Brussels – Viktor Orbán’s new challenge to the European Union. Despite clear indications from Brussels, which only a month ago put on the table a tight timetable to achieve independence from Russian gas and oil by 2027, Hungary is ready to finance the construction of a new pipeline that could supply Serbia with Moscow’s crude. “We are proceeding with Serbian and Russian partners,” Budapest’s Foreign Minister, Péter Szijjártó, announced today (July 21). At the other end of the pipeline, Belgrade would further compromise the EU accession process, which is already a decidedly uphill task.
It will be more than 100 kilometres long and will connect the Druzhba, the so-called ‘friendship pipeline’, to the Serbian city of Novi Sad. It is expected to have a capacity of 4-5 million tonnes per year and is scheduled to be in operation by 2027. Just when the other European countries, except for Slovakia, which stands by Hungary in the battle to maintain Russian supplies, are expected to turn off the taps from the Kremlin for good. Moscow supplies Budapest with 80 per cent of its domestic oil imports, while Bratislava is heavily dependent on Russian gas, about 3.5 billion cubic metres per year.

[In red, the oil pipeline project connecting Hungary and Serbia. Photo: Wikimedia Commons]
The Serbian-Hungarian project had already been announced in the spring. In June, Russian Deputy Prime Minister Alexander Novak confirmed the Federation’s readiness to supply oil to a project that “will help diversify Serbia’s oil supply routes.” Today, Szijjarto openly attacked the EU, which, with its energy strategy—this is the criticism—”will force Hungarian families to pay two to four times more.” Hungary “will not fall victim to these disastrous decisions,” promised Orbán’s loyal minister.

Russian President Vladimir Putin (left) and his Serbian counterpart Aleksandar Vučić (photo: Alexander Zemlianichenko/Afp)

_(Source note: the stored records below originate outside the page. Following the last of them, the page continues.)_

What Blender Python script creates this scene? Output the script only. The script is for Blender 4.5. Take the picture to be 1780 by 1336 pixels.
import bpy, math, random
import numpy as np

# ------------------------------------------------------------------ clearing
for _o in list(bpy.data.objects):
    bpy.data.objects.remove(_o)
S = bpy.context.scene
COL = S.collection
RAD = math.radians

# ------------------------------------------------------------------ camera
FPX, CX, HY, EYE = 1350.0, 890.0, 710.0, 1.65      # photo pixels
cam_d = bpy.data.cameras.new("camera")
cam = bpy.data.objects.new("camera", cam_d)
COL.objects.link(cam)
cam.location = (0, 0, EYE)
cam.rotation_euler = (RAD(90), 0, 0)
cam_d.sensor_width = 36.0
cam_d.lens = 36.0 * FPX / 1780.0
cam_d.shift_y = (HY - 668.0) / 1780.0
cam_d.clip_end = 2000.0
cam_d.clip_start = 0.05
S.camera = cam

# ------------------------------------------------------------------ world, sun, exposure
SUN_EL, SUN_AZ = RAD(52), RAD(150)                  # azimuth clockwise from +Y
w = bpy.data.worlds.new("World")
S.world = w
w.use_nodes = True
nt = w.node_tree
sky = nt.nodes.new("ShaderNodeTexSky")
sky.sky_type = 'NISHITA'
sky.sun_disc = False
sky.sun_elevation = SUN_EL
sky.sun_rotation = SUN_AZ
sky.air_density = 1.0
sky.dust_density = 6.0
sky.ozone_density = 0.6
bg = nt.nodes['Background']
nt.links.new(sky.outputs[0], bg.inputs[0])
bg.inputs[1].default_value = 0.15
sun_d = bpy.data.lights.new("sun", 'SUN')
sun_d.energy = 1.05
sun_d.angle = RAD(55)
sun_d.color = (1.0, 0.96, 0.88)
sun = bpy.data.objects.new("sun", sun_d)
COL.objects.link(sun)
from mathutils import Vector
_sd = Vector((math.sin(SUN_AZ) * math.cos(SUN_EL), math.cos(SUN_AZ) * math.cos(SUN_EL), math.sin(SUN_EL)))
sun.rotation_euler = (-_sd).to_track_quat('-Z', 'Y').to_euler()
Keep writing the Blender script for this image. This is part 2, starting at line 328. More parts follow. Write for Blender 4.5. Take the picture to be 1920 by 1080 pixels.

From Budapest’s perspective, besides protecting households from energy price increases caused by EU policies, the infrastructure project is fundamental to national energy security and regional cooperation with Serbia. Belgrade, in turn, continues to walk a delicate line, with one foot towards Brussels and the other anchored to deep historical, cultural, economic, and energy ties with Moscow. The country’s main oil company, NIS, is controlled by Russia’s Gazprom and is already the target of sanctions by the United States—so far, always postponed. The authoritarian and hotly contested president, Aleksandar Vučić, travelled to Moscow to celebrate the 80th anniversary of the Soviet victory over Nazi Germany on 9 May.
EU Commissioner for Enlargement, Marta Kos, reiterated today, as a guest of a Slovenian television station, that Belgrade’s accession to the 27 is becoming “complicated”. The European Commission’s priority is for Serbia to “remain on the European path”, but it is also up to Vučić and the government led by Đuro Macut to “prove through reforms that they deserve EU membership.”
Not exactly the message sent out by an initiative that not only speaks of energy security, but also carries a strong geopolitical connotation, reinforcing the pro-Russian axis in Europe led by Orbán, Putin’s real Trojan horse within the EU.